Showing posts with label Czech Republic. Show all posts
Showing posts with label Czech Republic. Show all posts

Sunday, February 19, 2012

Prague






Prague is the capital and largest city of the Czech Republic. Situated in the north-west of the country on the Vltava river

Founded during the Gothic and flourishing by the Renaissance eras, Prague was the seat of two Holy Roman Emperors and thus then also the capital of the Holy Roman Empire. It was an important city to the Habsburg Monarchy and its Austro-Hungarian Empire.

Prague is home to a number of famous cultural attractions, many of which survived the violence and destruction of twentieth century Europe. Main attractions include the following: Prague Castle, the Charles Bridge, Old Town Square, the Jewish Quarter, the Lennon Wall, and Petřín hill. Since 1992, the extensive historic centre of Prague has been included in the UNESCO list of World Heritage Sites.

Terezín



 




During WWII, the Gestapo used Terezín, better known by the German name Theresienstadt, as a ghetto, concentrating Jews from Czechoslovakia, as well as many from Germany, Austria, the Netherlands, and Denmark.

More than 150,000 Jews were sent there, and although it was not an extermination camp about 33,000 died in the ghetto itself, mostly because of the appalling conditions arising out of extreme population density.

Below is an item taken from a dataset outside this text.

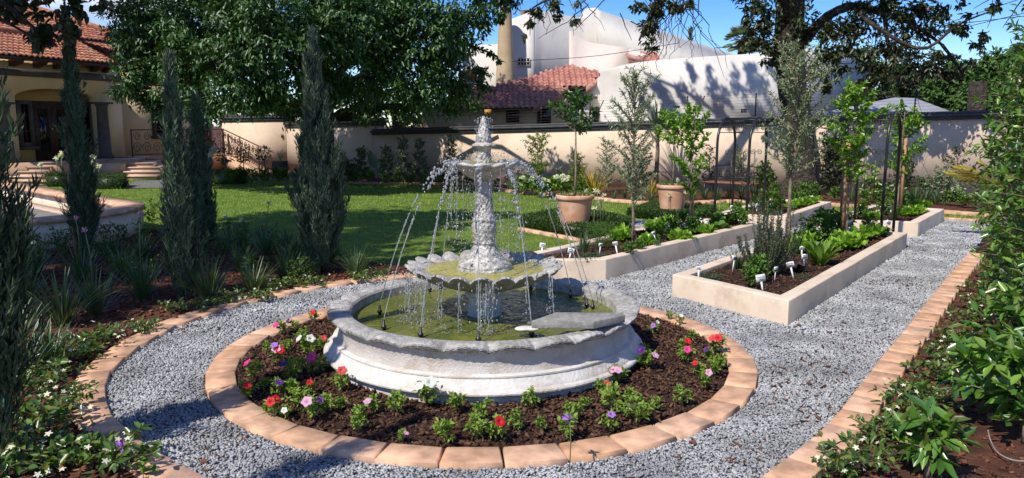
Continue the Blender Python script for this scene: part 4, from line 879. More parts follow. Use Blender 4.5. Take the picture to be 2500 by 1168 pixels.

About 88,000 inhabitants were deported to Auschwitz and other extermination camps. At the end of the war there were 17,247 survivors.

Theresienstadt was the home of Hana Brady and her brother George Brady from 1942-1944.

The Ossuary in Kutná-Hora -Sedlec





 

Kutná-Hora is a town in the Czech Republic about 70 km (44 miles) east of Prague, while Sedlec is a smaller locality in the vicinity of Kutná-Hora, a sort of suburb situated 2 km away from it.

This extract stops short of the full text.